Màrcatobianco, oltre alla casa padronale dei Guccione, oggi in possesso della famiglia Tripi, ha una chiesa parrocchiale, che nel tempo è stata ingrandita per rispondere alle nuove esigenze della popolazione.

Fino a qualche tempo addietro, entrando a destra del paese, si ergeva una grande stalla, mentre i rimanenti fabbricati venivano dati in concessione ai mezzadri. La curiosità di questo luogo è la mancanza di un cimitero. La popolazione di Màrcatobianco, fino a qualche trentennio addietro, aveva escogitato il sistema di mettere sopra i muli le persone morte e farli incamminare verso il paese di Alia, dichiarando che il povero sventurato era deceduto nel territorio dello stesso comune, avendo così assicurata la sepoltura nel medesimo centro.

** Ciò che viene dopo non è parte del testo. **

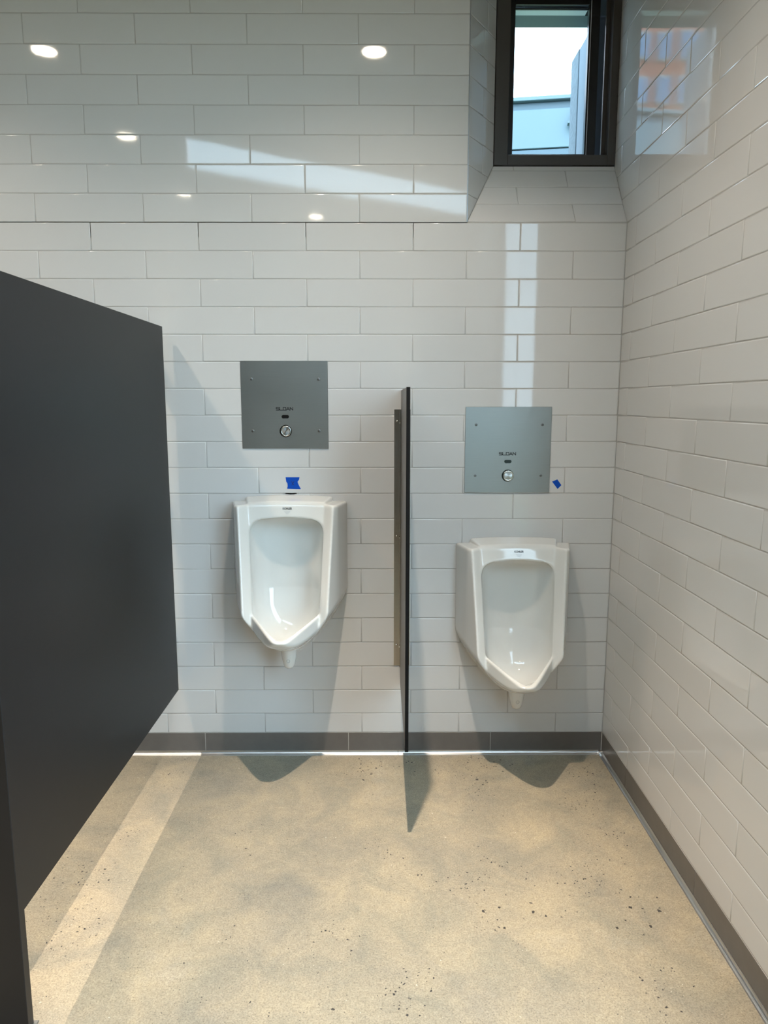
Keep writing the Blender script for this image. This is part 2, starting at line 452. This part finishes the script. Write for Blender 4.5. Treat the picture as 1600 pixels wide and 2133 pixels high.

Vicino all’attuale casa detta du Zu Bustinu, oramai abbandonata, si ergeva la panetteria che quotidianamente serviva a preparare il pane per l’intero villaggio.

La stazione di Màrcatobianco fu voluta ed ottenuta dal notaio Giuseppe Guccione, ciò per favorire il trasporto dell’enorme quantità di derrate che venivano prodotti nel suo feudo di Màrcatobianco, ma consentiva anche al bracciantato locale di spostarsi agevolmente, specie nella stagione di raccolta quando il numero di lavoratori era esorbitante. Per tale risultato al Guccione gli fu affibbiato il titolo di “baruneddu”. Nella parte inferiore della chiesa esisteva “u firrìatu” una sorta di orto padronale che produceva ogni ben di Dio. Ciliegie, albicocche, prugne, mele, pere, olive, vite, ecc. e tante altre piante ortive che consentivano di sfamare, non solo i Guccione, ma anche le famiglie dei mezzadri.

L’asse viario principale è costituito dal Corso Roma da cui si dipartono verticalmente delle piccole strade e due grandi slarghi, il primo dove si trova la Chiesa parrocchiale ed un altro qualche decina di metri più avanti. La chiesa è prospiciente alla piazza principale, abbellita da una serie di aiuole, è dedicata al SS. Crocifisso; è ad unica navata con semplici decorazioni. Nelle piccole nicchie incastonate ai muri perimetrali sono alloggiati: S. Giuseppe, S. Rosalia e il Beato Padre Pio.

Feste di Marcatobianco

La festa principale è dedicata al SS. Crocifisso e si svolge la terza domenica di maggio. Nella mattinata è celebrata la S. Messa solenne, mentre nel pomeriggio ha inizio la pro¬cessione. Fino ad un decennio addietro la processione si svolgeva di mattina. Il miracoloso Crocifisso posto su di una “vara” è portato a spalla dalla confraternita in un luogo denominato cozzu du Signuri. Il sacerdote viene fatto salire sulla “vara” e, quindi, alzato a spalla dalla confraternita. A questo punto, dopo una preghiera, il prelato benedice i fedeli e la campagna nella speranza di ottenere un buon raccolto. Naturalmente il suono della banda e lo scoppiettio dei giochi d’artificio assicura alla giornata la festosità. Fino a qual che anno addietro venivano offerti ai devoti ceci e carne di capretto.